:: Task details ::
Keep only the lines from the top of the listing through the one with "C.cycles.caustics_refractive = False", and reproduce them unaltered.

:: Source data ::
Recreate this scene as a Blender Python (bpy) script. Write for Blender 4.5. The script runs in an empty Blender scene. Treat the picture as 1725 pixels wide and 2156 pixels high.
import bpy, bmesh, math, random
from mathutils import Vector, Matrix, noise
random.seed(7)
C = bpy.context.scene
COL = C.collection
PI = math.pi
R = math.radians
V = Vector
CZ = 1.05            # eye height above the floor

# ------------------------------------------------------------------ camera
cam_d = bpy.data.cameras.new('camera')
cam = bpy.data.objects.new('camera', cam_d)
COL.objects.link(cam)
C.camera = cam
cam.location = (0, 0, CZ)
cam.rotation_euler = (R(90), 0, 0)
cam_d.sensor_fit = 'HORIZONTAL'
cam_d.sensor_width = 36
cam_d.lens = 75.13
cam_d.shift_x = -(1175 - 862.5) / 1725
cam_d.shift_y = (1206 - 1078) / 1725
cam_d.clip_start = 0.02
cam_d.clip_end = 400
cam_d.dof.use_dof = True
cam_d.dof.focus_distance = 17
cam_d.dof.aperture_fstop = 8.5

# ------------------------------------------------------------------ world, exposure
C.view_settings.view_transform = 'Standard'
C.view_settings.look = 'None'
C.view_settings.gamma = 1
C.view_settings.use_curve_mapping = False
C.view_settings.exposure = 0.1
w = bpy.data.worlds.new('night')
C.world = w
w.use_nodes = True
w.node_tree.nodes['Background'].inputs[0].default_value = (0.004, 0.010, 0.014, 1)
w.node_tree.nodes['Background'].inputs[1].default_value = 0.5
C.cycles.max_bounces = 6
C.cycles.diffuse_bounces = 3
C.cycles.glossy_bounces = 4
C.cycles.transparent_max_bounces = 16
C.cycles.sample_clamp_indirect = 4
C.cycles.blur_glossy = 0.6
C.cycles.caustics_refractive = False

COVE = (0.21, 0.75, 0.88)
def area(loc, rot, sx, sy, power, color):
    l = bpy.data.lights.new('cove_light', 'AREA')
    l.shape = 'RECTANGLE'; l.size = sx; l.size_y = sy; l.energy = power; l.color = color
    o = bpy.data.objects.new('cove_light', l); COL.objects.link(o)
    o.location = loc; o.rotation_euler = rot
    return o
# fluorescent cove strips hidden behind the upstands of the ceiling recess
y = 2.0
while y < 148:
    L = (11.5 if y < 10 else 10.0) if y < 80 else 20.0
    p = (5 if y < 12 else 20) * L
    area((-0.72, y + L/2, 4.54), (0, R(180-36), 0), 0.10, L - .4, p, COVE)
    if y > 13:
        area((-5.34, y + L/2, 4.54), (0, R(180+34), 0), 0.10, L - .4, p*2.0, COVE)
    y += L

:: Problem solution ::
Recreate this scene as a Blender Python (bpy) script. Write for Blender 4.5. The script runs in an empty Blender scene. Treat the picture as 1725 pixels wide and 2156 pixels high.
import bpy, bmesh, math, random
from mathutils import Vector, Matrix, noise
random.seed(7)
C = bpy.context.scene
COL = C.collection
PI = math.pi
R = math.radians
V = Vector
CZ = 1.05            # eye height above the floor

# ------------------------------------------------------------------ camera
cam_d = bpy.data.cameras.new('camera')
cam = bpy.data.objects.new('camera', cam_d)
COL.objects.link(cam)
C.camera = cam
cam.location = (0, 0, CZ)
cam.rotation_euler = (R(90), 0, 0)
cam_d.sensor_fit = 'HORIZONTAL'
cam_d.sensor_width = 36
cam_d.lens = 75.13
cam_d.shift_x = -(1175 - 862.5) / 1725
cam_d.shift_y = (1206 - 1078) / 1725
cam_d.clip_start = 0.02
cam_d.clip_end = 400
cam_d.dof.use_dof = True
cam_d.dof.focus_distance = 17
cam_d.dof.aperture_fstop = 8.5

# ------------------------------------------------------------------ world, exposure
C.view_settings.view_transform = 'Standard'
C.view_settings.look = 'None'
C.view_settings.gamma = 1
C.view_settings.use_curve_mapping = False
C.view_settings.exposure = 0.1
w = bpy.data.worlds.new('night')
C.world = w
w.use_nodes = True
w.node_tree.nodes['Background'].inputs[0].default_value = (0.004, 0.010, 0.014, 1)
w.node_tree.nodes['Background'].inputs[1].default_value = 0.5
C.cycles.max_bounces = 6
C.cycles.diffuse_bounces = 3
C.cycles.glossy_bounces = 4
C.cycles.transparent_max_bounces = 16
C.cycles.sample_clamp_indirect = 4
C.cycles.blur_glossy = 0.6
C.cycles.caustics_refractive = False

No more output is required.